Dict schemas must have an items field, which lists all valid keys. Additionally, optional:true/false can be used to mark an item as optional/required. By default, all elements are required.

{
    "schema_name": "MyDict",
    "type": "dict",
    "items": [
        {
            "key": "foo",
            "type": "int32"
        },
        {
            "key": "bar",
            "type": "float32",
            "optional": true
        }
    ]
}
  • The list of items is specified as a json-array (not a json-object). This is a design choice to make implementing "key_pattern"s easier in the future.
  • No duplicate key-names are allowed.
  • If a data file contains keys that dont appear in the schema at all, validation will fail.

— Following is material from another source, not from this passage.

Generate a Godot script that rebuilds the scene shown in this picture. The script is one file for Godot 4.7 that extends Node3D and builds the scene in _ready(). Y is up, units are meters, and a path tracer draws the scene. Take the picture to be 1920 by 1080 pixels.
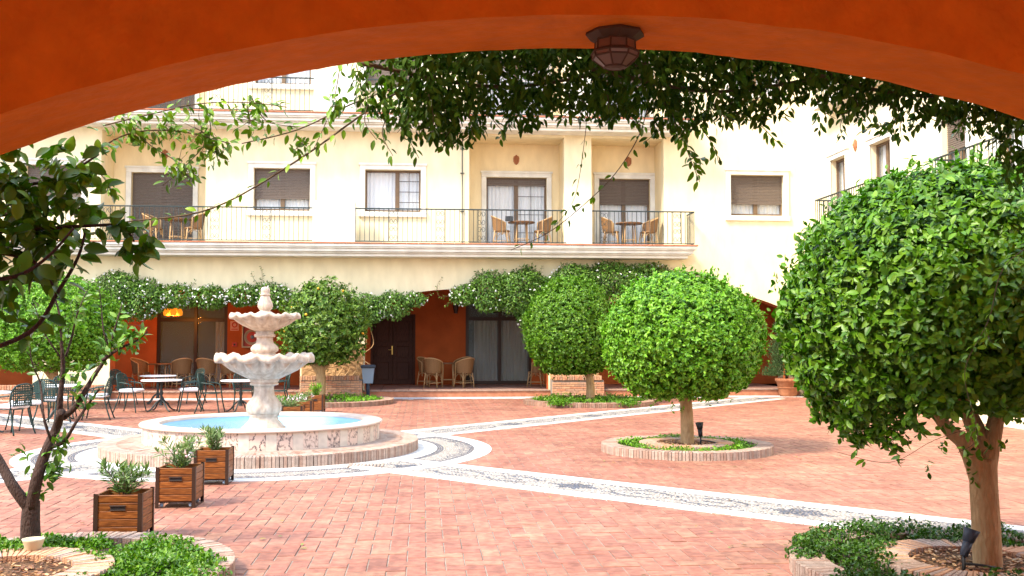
extends Node3D
# A hotel courtyard seen from under the arch of an arcade. World: metres, x to the right along the facade, z towards the viewer.

var rng := RandomNumberGenerator.new()
var used := {}
var M := {}
const EYE := Vector3(0, 1.7, 0)


# ---------------------------------------------------------------- names and metas
func numbered(parent: Node, called: String) -> String:
	var key := str(parent.get_instance_id()) + called
	var n: int = used.get(key, -1) + 1
	used[key] = n
	return called if n == 0 else "%s_%03d" % [called, n]


func node(called: String, parent: Node = self, at := Vector3.ZERO, turn := 0.0) -> Node3D:
	var o := Node3D.new()
	o.name = numbered(parent, called)
	parent.add_child(o, true)
	o.position = at
	o.rotation.y = turn
	return o


func tag(o: Node, label: String, category := "", group := "", kind := "") -> Node:
	if label:
		o.set_meta("label", label)
	if category:
		o.set_meta("category", category)
	if group:
		o.set_meta("group", group)
	if kind:
		o.set_meta("kind", kind)
	return o


func thing(called: String, label: String, category: String, at := Vector3.ZERO, turn := 0.0, group := "") -> Node3D:
	var o := node(called, self, at, turn)
	tag(o, label, category, group)
	return o


func copy(src: Node3D, label: String, at: Vector3, turn := 0.0) -> Node3D:
	var o: Node3D = src.duplicate()
	o.name = numbered(self, str(src.name))
	add_child(o, true)
	o.position = at
	o.rotation.y = turn
	o.set_meta("label", label)
	return o


func inst(called: String, mesh: Mesh, m: Material, parent: Node = self, at := Transform3D()) -> MeshInstance3D:
	var o := MeshInstance3D.new()
	o.name = numbered(parent, called)
	o.mesh = mesh
	o.material_override = m
	o.transform = at
	parent.add_child(o, true)
	return o


func done(st: SurfaceTool, smooth := false) -> ArrayMesh:
	if smooth:
		st.generate_normals()
	return st.commit()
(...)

Notes an mapping to specific file formats

While we strive for maximal generality, not every file format can store data from all valid schemas. Conversely, not every feature of every file format maps to a schema. We will mitigate this using format-specific storage hints, but to some degree, this is unavoidable.

JSON

  • Multi-Dimensional arrays are stored as nested arrays in "row-major" order (fastest moving index in the json file is the right-most axis of the array).
  • Json Null values are not directly represented. In a JSON-object, a "key":Null entry is treated as a missing key (which might or might not be valid depending on the schema).
  • complex numbers are represented as size-two arrays containing their real and imaginary part
  • Strictly speaking, the JSON spec does not distinguish different numeric types (int vs float, or different length) at all, so Scribe has to make some choices when interpreting a json number (in line with most other libraries dealing with json data):
    • Integers may not include a decimal point (i.e. 42 is a valid integer, 42.0 is not)
    • Integers must fit into the specified type (i.e. -1 is not a valid uint32 and 128 is not a valid int8).
    • Any number is valid as a float32 and float64. This includes
      • numbers without decimal point (e.g., 42 will be interpreted the same as 42.0)
      • numbers outside representable range (e.g., 1.0e1000 will be interpreted as infinity and 1.0e-1000 as zero)
      • numbers with excessive precision (e.g., 3.141592653589793 will be silently rounded to 3.1415927 when used as float32)
  • Strict JSON does not support comments at all. Scribe does "support" (i.e. ignore) comments of the // and /* ... */ variety. This applies when reading schemas and when reading data from json files. Output from scribe will always adhere to strict JSON though, i.e., not contain any comments.
  • Duplicate keys in a json objects are not supported. For now consider it undefined behaviour which instance of a duplicate key will end up being read. In the future, we might want to always trigger a validation failure. Note that the JSON specification does discourage but not forbid duplicate keys and leaves the semantics up to implementation, nlohmann::json by default takes the "last" entry, though could potentially be customized.
  • When reading a json object, the order of keys does not matter. When writing a json object, the order of keys is unspecified, and might change seamingly random inbetween runs of the same code.
  • Note that some of the above could be adjustable in the future using additional options in the schema (e.g. something like "ignore_extra_keys":true). In that case, the strict validation will remain the default though.

HDF5

  • The top-level type of schema must be dict in order to be storable in an hdf5 file.
  • Dicts map to groups in HDF5 in the obvious way.
  • By default, arrays where the elements have numeric type (integers, float, ...) are stored as datasets.
  • Arrays with other element-types are stored as groups containing keys "0","1","2",... This can be multiple levels deep for multi-dimensional arrays.
  • Numeric data (integers, floats, ...) that are not part of an array are stored as "scalar datasets" containing a single element.
  • "Metadata" (in HDF5 lingo) is not supported. This will change in the future, but there are some design-decisions to be made before.
  • Chunking and Fletcher32 checksums are turned on by default.